As with any book by the inimitable Philip K. Dick, Flow My Tears, The Policemen Said, is meant to raise questions, and not really to provide answers. It is not meant to be an insult to the writing of Dick to say that themes are much more important to his works than either character or plot; and this work is certainly no exception to that rule.

Thematically, the book is similar to other works of Dick's: it deals with issues of the nature of reality, and the political and social descent of society into a dystopia. However, how these issues are interleaved leave some question about how they are related, and which one is the primary one.

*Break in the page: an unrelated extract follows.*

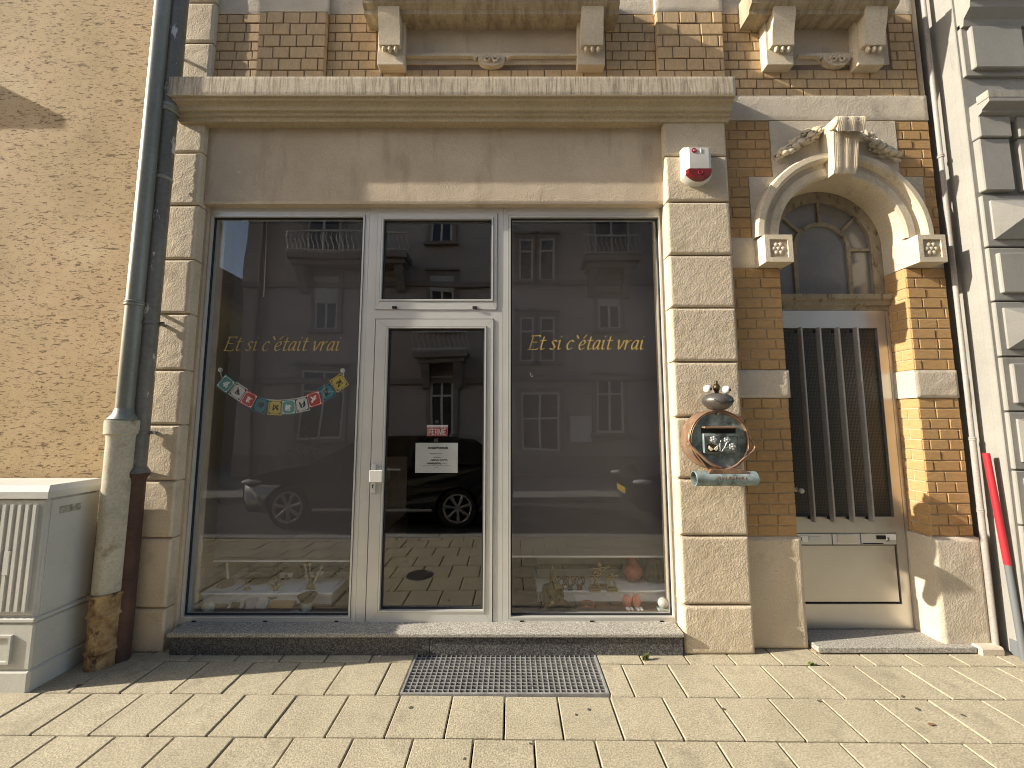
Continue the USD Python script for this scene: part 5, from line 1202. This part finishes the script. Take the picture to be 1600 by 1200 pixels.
gb_ = thing('glass_ball', 'pearly ball on a block at the right corner of the right window', 'ornament', (x, y, z))
obj('ball', ball((x, y, z + .066), .037, 3), 'eye_white', gb_, smooth=True); obj('block', box(x - .042, x + .04, y - .03, y + .03, z, z + .028, .004), 'mint', gb_)

# ------------------------------------------------------------------ small things on the ground
def weed(px, py, label, n, h, seed):
    p = ground_at(px, py); r = random.Random(seed); ms = []
    for k in range(n):
        a = r.uniform(0, 6.28); l = r.uniform(.4, 1) * h; b0 = np.array([p[0] + r.uniform(-.02, .02), p[1] + r.uniform(-.008, .008), 0]); d_ = np.array([math.cos(a), math.sin(a) * .6, 0])
        tip = b0 + d_ * l * r.uniform(.3, .9) + [0, 0, l]; mid_ = b0 + d_ * l * .2 + [0, 0, l * .65]; w = np.array([-d_[1], d_[0], 0]) * .003
        ms.append(trimesh.Trimesh(np.array([b0 - w, b0 + w, mid_ + w, mid_ - w, tip]), [[0, 1, 2], [0, 2, 3], [3, 2, 4]], process=False))
    t = thing('weed', label, 'weed', (float(p[0]), float(p[1]), 0)); obj('blades', cat(ms), 'weed', t)
weed(1008, 1031, 'small green weed tuft in the joint between grating and stone pillar', 46, .05, 1)
weed(1268, 1039, 'low green moss tuft in a pavement joint left of the door step', 40, .02, 2)
def leaf(px, py, s, a, label, look='leaf_dry', nm='dead_leaf', catg='leaf'):
    p = ground_at(px, py); c, n_ = math.cos(a), math.sin(a)
    q = [(-1, 0, .1), (-.3, .45, .35), (.5, .35, .2), (1, 0, .4), (.4, -.4, .3), (-.4, -.4, .1)]
    V = np.array([(p[0] + s * (u * c - w * n_), p[1] + s * (u * n_ + w * c), .004 + s * h * .5) for u, w, h in q])
    obj(nm, trimesh.Trimesh(np.vstack([V, V - [0, 0, .0015]]), [[0, 1, 2], [0, 2, 3], [0, 3, 4], [0, 4, 5], [6, 8, 7], [6, 9, 8], [6, 10, 9], [6, 11, 10]], process=False), look, label=label, cat=catg)
leaf(123, 1072, .018, .3, 'dark curled leaf on the shaded slabs beside the grey cabinet')
leaf(1455, 1133, .018, .1, 'dark leaf on the slabs in front of the right stone plinth')
leaf(1410, 1089, .012, .6, 'small dark leaf in the slab joint below the door step')
leaf(593, 1026, .010, .4, 'white paper scrap on the pavement left of the grating', 'paper', 'paper_scrap', 'scrap')
leaf(313, 1024, .008, 1.2, 'white paper scrap on the pavement below the left shop window', 'paper', 'paper_scrap', 'scrap')
for i, (px, py, s) in enumerate(((642, 1106, .012), (920, 1109, .009), (1130, 1108, .009), (726, 1186, .008), (1505, 1118, .010), (340, 1018, .009), (1280, 1096, .010), (900, 1117, .008), (1434, 1108, .012), (828, 1162, .006))):
    p = ground_at(px, py); n = 9; r = random.Random(i)
    ring_ = [(p[0] + s * r.uniform(.7, 1.2) * math.cos(k * 6.283 / n), p[1] + s * r.uniform(.7, 1.2) * math.sin(k * 6.283 / n)) for k in range(n)]
    V = np.array([(x, y, .0028) for x, y in ring_] + [(x, y, .0010) for x, y in ring_] + [(p[0], p[1], .0042)])
    Fc = [[k, (k + 1) % n, 2 * n] for k in range(n)] + [[k + n, (k + 1) % n + n, (k + 1) % n] for k in range(n)] + [[k + n, (k + 1) % n, k] for k in range(n)]
    obj('gum_spot', trimesh.Trimesh(V, np.array(Fc), process=False), 'gum', label='flat dark chewing gum spot ' + ['on the slab below the left end of the grating', 'below the right end of the grating, the larger one', 'on the sunny slab in front of the right stone pillar', 'at the bottom edge of the photo left of centre', 'farthest right, in front of the grey conduit', 'in the shade below the left shop window', 'in front of the left plinth of the door bay', 'beside the larger spot below the right end of the grating', 'on the slab in front of the right plinth', 'very small, near the bottom centre of the photo'][i], cat='gum spot', group='chewing gum spots on the pavement')
p = mir(663, 907, 0); 
mp_ = np.array([(663 - 800) / 600 * 4.15, -1.02])
mh = thing('manhole_cover', 'small round iron cover in the pavement, mirrored in the door glass', 'cover', (mp_[0], mp_[1], 0))
obj('lid', lathe([(.11, .001), (.11, .0045), (.10, .006), (.001, .006)], (mp_[0], mp_[1], 0), 24), 'iron_pewter', mh); obj('rim', lathe([(.135, .001), (.134, .0045), (.114, .005), (.112, .001)], (mp_[0], mp_[1], 0), 24), 'iron_pewter', mh)

# ------------------------------------------------------------------ across the street: cars and houses (seen mirrored in the glass)
def wheel(x, y, par, s=-1):
    R = .315
    def L_(pr, n): m = lathe(pr, (0, 0, 0), n, 'y'); v = np.array(m.vertices); v[:, 1] *= s; f = np.asarray(m.faces); return trimesh.Trimesh(v + [x, y, -.12 + R], f if s > 0 else f[:, ::-1], process=False)
    w = obj('wheel', L_([(.236, .04), (.238, -.0), (.25, -.015), (R - .02, -.02), (R, .0), (R, .18), (R - .02, .2), (.2, .2)], 32), 'tyre', par, smooth=40)
    obj('rim', cat(L_([(.205, .03), (.208, -.004), (.222, -.014), (.236, -.016), (.237, .05)], 32), L_([(.001, .0), (.05, .002), (.055, .03)], 16),
        *[tube([(x + .04 * math.cos(k * 2 * math.pi / 7 + .3), y + s * .006, -.12 + R + .04 * math.sin(k * 2 * math.pi / 7 + .3)), (x + .222 * math.cos(k * 2 * math.pi / 7 + .3), y + s * .006, -.12 + R + .222 * math.sin(k * 2 * math.pi / 7 + .3))], (.020, .032), 6) for k in range(7)]), 'alloy', w)
    obj('brake', L_([(.001, .07), (.19, .07)], 20), 'slot_dark', w)
def car(xf, ys, label, L=4.45, wb=2.62, front=.86, plate=False):
    """parked nose towards -x, its near side at y = ys, body from ys - 1.8 to ys"""
    z = -.12; t = thing('parked_car', label, 'car', (xf + L / 2, ys - .9, z))
    X = lambda u: xf + u
    prof = [(.02, .32), (.0, .5), (.04, .66), (.18, .78), (.55, .88), (1.15, .98), (1.3, 1.0), (3.5, 1.02), (4.2, 1.0), (4.38, .95), (4.44, .7), (4.43, .4), (4.35, .24), (.12, .22)]
    low = Polygon([(X(a * L / 4.45), z + b) for a, b in prof]).buffer(.03).buffer(-.03)
    fw_, rw_ = X(front), X(front + wb)
    low = low.difference(Point(fw_, z + .315).buffer(.35, 16)).difference(Point(rw_, z + .315).buffer(.35, 16))
    nst = 9; ms = []
    mtop = z + 1.02
    def sheet(poly, taper):
        """cross-car loft of the side outline: full width at the middle height, tucked in towards top and bottom"""
        m = prism(poly, 0, 1); return m
    body_ = None
    for (y0, y1) in ((0, 1),):
        g = low
        mid = prism(g, ys - 1.78, ys - .02)
        v = np.array(mid.vertices)
        edge = (v[:, 1] > ys - .1).astype(float) - (v[:, 1] < ys - 1.7).astype(float)
        tuck = .10 * np.clip((v[:, 2] - z - .62) / .4, 0, 1) + .07 * np.clip((z + .42 - v[:, 2]) / .2, 0, 1)
        nose = .22 * np.clip((X(.5) - v[:, 0]) / .5, 0, 1) ** 2 + .14 * np.clip((v[:, 0] - X(L - .4)) / .4, 0, 1) ** 2
        v[:, 1] -= edge * (tuck + nose)
        body_ = trimesh.Trimesh(v, mid.faces, process=False)
    bd = obj('body', body_, 'car_black', t, smooth=35)
    gh = [(1.15, .97), (1.95, 1.38), (2.3, 1.44), (3.2, 1.45), (3.8, 1.38), (4.3, 1.0)]
    def shell(outline, y0, y1, inset, taper):
        g = Polygon([(X(a), z + b) for a, b in outline]).buffer(-inset)
        m = prism(g, y0, y1); v = np.array(m.vertices); e = np.sign(v[:, 1] - (ys - .9)); v[:, 1] -= e * taper * np.clip((v[:, 2] - z - .95) / .5, 0, 1); return trimesh.Trimesh(v, m.faces, process=False)
    obj('roof', shell(gh, ys - 1.68, ys - .12, 0, .2), 'car_black', t, smooth=35)
    for k, (a, b) in enumerate(((1.45, 2.5), (2.58, 3.5))):
        w = Polygon([(X(q), z + h) for q, h in gh]).buffer(-.06).intersection(sbox(X(a), 0, X(b), 3))
        for side in (0, 1):
            y0, y1 = (ys - .125, ys - .112) if side == 0 else (ys - 1.688, ys - 1.675)
            m = prism(w, y0, y1); v = np.array(m.vertices); v[:, 1] -= (1 if side == 0 else -1) * .2 * np.clip((v[:, 2] - z - .95) / .5, 0, 1); v[:, 1] += .004 if side == 0 else -.004
            obj('side_window', trimesh.Trimesh(v, m.faces, process=False), 'car_glass', t)
    obj('windscreen', trimesh.Trimesh(np.array([(X(1.18), y, z + 1.0) for y in (ys - 1.6, ys - .2)] + [(X(1.93), y, z + 1.372) for y in (ys - 1.46, ys - .34)]) + [-.012, 0, .012], [[0, 2, 1], [1, 2, 3]], process=False), 'car_glass', t)
    for s in (0, 1):
        yy = ys - .22 if s == 0 else ys - 1.58
        obj('headlight', ball((X(.16), yy, z + .70), (.17, .10, .05), 2), 'lamp_clear', bd, smooth=True)
        obj('tail_light', ball((X(L - .1), yy, z + .86), (.10, .10, .09), 2), 'lamp_red', bd, smooth=True)
        obj('mirror', ball((X(1.6), ys - .05 if s == 0 else ys - 1.75, z + 1.03), (.07, .09, .06), 2), 'car_black', t, smooth=True)
    obj('number_plate', box(X(-.016), X(.0), ys - 1.16, ys - .64, z + .42, z + .53, .002), 'plate_yellow', t)
    obj('underbody', box(X(.3), X(L - .3), ys - 1.6, ys - .22, z + .2, z + .5, 0), 'slot_dark', t)
    obj('sill_trim', box(X(front + .4), X(front + wb - .4), ys - .05, ys - .03, z + .27, z + .31, .004), 'alloy', t)
    for xx in (fw_, rw_):
        wheel(xx, ys - .06, t); 
    for xx in (fw_, rw_):
        wheel(xx, ys - 1.74, t, 1)
CY = -3.1
w1 = mir(445, 803, CY); w2 = mir(713, 808, CY)
car(float(w1[0]) - .86, CY, 'black estate car parked at the kerb, mirrored in door and left window', wb=float(w2[0] - w1[0]))
car(float(mir(976, 760, CY - .7)[0]), CY, 'black car with yellow number plate, mirrored in the right shop window')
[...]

  • The book takes place in a dystopian near future, where the social changes of the 1960s have turned into a civil war and a military and police dictatorship. Life amongst the middle classes is tolerable, but for those without connection, life can be a constant process of security checks and the threat of labor camp. Even more demoralizing than this is the fact that there is a type of synopticon, with everyone spying on everyone else.
  • As startling as all that may be, it is simply background to the book's main plot point: a lounge singer, Jason Taverner, wakes up in a world where he is no longer a celebrity singer, but is instead a total nobody. Not only is he invisible to the nation's gigantic security databanks, none of his friends seem to remember him. Therefore, above the already major paranoia of existence in a police state, there is the even more unnerving paranoia that existence itself might be contingent.
  • Although I said earlier that characterization is secondary in this work, the character of Jason Taverner...a self-centered, complacent and politically apathetic man, is I think important to the book. Through his loss of his position in the world, and even of his sense of reality, Taverner is forced to live the life of the underclass and develop some compassion for others. This personal development of Taverner is, I feel, not separate from the other two themes of the book.

That is what I consider to be the thematic nexus of the book, although of course others might add more to that. I actually found the book's conclusion, both in terms of the plot and in terms of how it resolves these themes, to be somewhat disappointing. However, I thought the book was still excellent at raising questions, even if it did not answer them to my satisfaction.